Stored entries:
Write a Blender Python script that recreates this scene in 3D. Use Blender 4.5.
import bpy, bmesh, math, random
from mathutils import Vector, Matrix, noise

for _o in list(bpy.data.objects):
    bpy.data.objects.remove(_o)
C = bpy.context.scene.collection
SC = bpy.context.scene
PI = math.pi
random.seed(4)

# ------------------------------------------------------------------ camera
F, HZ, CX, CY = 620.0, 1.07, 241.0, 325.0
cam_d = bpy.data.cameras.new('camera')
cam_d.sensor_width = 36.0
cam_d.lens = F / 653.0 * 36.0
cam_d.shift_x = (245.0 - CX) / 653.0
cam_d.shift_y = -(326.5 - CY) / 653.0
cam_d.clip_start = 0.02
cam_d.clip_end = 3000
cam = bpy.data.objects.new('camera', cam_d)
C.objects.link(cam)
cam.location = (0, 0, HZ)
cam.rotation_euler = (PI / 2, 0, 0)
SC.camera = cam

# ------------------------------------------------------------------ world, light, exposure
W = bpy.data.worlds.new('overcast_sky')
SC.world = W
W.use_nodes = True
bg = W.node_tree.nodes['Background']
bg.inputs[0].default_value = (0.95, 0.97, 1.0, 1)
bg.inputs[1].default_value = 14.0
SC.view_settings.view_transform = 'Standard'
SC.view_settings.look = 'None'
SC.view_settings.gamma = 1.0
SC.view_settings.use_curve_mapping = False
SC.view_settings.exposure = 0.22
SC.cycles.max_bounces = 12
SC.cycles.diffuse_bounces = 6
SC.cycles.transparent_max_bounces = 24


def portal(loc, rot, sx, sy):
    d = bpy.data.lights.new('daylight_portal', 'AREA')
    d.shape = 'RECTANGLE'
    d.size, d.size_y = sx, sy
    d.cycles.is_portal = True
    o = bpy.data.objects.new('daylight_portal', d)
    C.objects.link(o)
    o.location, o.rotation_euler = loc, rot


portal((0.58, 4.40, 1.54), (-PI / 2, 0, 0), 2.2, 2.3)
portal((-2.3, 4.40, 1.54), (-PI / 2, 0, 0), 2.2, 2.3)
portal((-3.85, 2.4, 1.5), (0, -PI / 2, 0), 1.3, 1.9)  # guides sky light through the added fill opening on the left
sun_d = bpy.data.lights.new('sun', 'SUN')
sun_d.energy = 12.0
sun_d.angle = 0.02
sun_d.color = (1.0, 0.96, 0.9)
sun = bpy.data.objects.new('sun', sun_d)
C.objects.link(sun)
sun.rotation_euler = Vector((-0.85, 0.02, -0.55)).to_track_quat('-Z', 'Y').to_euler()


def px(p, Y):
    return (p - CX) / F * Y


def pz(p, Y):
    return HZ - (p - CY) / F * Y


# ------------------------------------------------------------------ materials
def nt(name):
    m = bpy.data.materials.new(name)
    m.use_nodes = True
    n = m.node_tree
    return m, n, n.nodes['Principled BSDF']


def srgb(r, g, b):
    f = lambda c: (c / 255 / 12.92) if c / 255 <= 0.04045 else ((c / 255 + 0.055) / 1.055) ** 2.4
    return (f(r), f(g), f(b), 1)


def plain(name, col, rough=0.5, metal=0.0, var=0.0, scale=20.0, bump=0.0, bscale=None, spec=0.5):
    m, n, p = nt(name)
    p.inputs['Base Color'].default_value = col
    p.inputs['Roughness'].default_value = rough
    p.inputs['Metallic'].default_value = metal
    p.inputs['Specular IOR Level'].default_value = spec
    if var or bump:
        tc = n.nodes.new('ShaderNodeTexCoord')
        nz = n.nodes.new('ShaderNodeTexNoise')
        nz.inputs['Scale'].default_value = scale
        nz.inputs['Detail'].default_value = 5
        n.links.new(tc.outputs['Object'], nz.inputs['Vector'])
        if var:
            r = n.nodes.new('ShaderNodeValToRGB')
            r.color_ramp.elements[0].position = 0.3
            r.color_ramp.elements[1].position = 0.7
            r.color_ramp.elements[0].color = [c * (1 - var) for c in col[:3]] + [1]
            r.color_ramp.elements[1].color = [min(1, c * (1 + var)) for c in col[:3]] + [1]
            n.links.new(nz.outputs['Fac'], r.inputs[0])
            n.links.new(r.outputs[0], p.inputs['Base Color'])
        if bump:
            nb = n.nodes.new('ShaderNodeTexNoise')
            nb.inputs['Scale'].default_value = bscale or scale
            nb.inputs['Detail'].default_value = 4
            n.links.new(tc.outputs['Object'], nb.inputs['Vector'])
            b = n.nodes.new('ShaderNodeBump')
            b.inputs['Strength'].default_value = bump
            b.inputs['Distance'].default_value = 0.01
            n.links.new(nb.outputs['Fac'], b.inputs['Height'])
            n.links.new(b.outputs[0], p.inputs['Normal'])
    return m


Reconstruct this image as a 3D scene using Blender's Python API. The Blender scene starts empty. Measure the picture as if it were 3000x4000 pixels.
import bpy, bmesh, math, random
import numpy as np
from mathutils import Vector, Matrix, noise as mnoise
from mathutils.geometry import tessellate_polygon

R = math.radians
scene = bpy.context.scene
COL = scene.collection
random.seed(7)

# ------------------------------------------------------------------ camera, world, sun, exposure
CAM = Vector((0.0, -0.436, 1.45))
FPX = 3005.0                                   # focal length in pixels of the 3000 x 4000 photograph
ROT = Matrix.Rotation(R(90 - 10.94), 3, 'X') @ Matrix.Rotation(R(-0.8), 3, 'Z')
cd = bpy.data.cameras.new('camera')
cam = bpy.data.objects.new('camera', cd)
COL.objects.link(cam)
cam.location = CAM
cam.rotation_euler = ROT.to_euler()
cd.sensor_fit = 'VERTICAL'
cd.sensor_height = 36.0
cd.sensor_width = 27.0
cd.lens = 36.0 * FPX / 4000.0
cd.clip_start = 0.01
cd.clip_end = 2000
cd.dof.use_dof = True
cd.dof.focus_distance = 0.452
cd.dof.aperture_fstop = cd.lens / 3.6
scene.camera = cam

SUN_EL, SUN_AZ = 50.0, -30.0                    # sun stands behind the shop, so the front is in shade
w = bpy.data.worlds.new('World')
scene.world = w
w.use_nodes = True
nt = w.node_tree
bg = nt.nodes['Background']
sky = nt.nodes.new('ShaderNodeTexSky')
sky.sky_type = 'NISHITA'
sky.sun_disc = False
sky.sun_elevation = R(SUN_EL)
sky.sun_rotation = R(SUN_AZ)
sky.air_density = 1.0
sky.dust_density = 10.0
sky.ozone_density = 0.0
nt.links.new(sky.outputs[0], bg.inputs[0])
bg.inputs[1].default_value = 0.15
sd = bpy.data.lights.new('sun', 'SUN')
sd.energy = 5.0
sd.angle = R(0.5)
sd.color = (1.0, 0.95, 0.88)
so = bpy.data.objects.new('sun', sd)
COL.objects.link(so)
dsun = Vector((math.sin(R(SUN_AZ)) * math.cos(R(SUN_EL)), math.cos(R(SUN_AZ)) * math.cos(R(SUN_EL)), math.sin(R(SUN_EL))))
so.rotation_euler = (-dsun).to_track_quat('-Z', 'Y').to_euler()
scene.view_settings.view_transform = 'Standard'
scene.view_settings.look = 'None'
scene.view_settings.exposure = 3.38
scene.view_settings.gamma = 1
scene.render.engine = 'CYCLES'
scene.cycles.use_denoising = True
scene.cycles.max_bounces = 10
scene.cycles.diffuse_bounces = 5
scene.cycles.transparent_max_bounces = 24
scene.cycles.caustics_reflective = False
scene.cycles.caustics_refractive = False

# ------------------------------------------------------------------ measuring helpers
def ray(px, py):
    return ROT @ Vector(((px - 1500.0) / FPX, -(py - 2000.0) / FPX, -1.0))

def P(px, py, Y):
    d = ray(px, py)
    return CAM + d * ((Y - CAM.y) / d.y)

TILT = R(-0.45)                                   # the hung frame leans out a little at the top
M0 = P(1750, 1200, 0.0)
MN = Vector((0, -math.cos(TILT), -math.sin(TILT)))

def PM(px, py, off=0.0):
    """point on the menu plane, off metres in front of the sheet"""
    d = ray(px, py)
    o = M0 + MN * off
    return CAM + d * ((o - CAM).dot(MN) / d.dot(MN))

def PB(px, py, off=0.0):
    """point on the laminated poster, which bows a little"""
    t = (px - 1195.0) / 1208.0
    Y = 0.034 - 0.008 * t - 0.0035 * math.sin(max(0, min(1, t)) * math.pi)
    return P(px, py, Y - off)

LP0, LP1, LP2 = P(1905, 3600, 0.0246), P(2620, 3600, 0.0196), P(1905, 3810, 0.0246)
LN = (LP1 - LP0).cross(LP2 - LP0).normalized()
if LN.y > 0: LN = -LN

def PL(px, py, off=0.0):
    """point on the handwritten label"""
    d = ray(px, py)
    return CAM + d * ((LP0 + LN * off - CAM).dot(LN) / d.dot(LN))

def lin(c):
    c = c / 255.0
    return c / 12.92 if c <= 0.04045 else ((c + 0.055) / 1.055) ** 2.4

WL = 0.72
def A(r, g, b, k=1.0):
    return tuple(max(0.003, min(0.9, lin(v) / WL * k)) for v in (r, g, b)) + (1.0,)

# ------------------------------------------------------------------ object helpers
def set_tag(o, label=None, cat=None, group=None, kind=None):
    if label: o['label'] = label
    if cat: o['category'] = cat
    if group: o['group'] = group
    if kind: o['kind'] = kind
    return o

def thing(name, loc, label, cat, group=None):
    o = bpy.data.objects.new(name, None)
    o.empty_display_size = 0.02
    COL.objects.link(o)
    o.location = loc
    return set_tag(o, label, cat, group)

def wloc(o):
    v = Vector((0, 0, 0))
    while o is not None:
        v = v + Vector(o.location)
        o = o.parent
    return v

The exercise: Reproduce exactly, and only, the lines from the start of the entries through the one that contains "SC.camera = cam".

Output of the task:
Write a Blender Python script that recreates this scene in 3D. Use Blender 4.5.
import bpy, bmesh, math, random
from mathutils import Vector, Matrix, noise

for _o in list(bpy.data.objects):
    bpy.data.objects.remove(_o)
C = bpy.context.scene.collection
SC = bpy.context.scene
PI = math.pi
random.seed(4)

# ------------------------------------------------------------------ camera
F, HZ, CX, CY = 620.0, 1.07, 241.0, 325.0
cam_d = bpy.data.cameras.new('camera')
cam_d.sensor_width = 36.0
cam_d.lens = F / 653.0 * 36.0
cam_d.shift_x = (245.0 - CX) / 653.0
cam_d.shift_y = -(326.5 - CY) / 653.0
cam_d.clip_start = 0.02
cam_d.clip_end = 3000
cam = bpy.data.objects.new('camera', cam_d)
C.objects.link(cam)
cam.location = (0, 0, HZ)
cam.rotation_euler = (PI / 2, 0, 0)
SC.camera = cam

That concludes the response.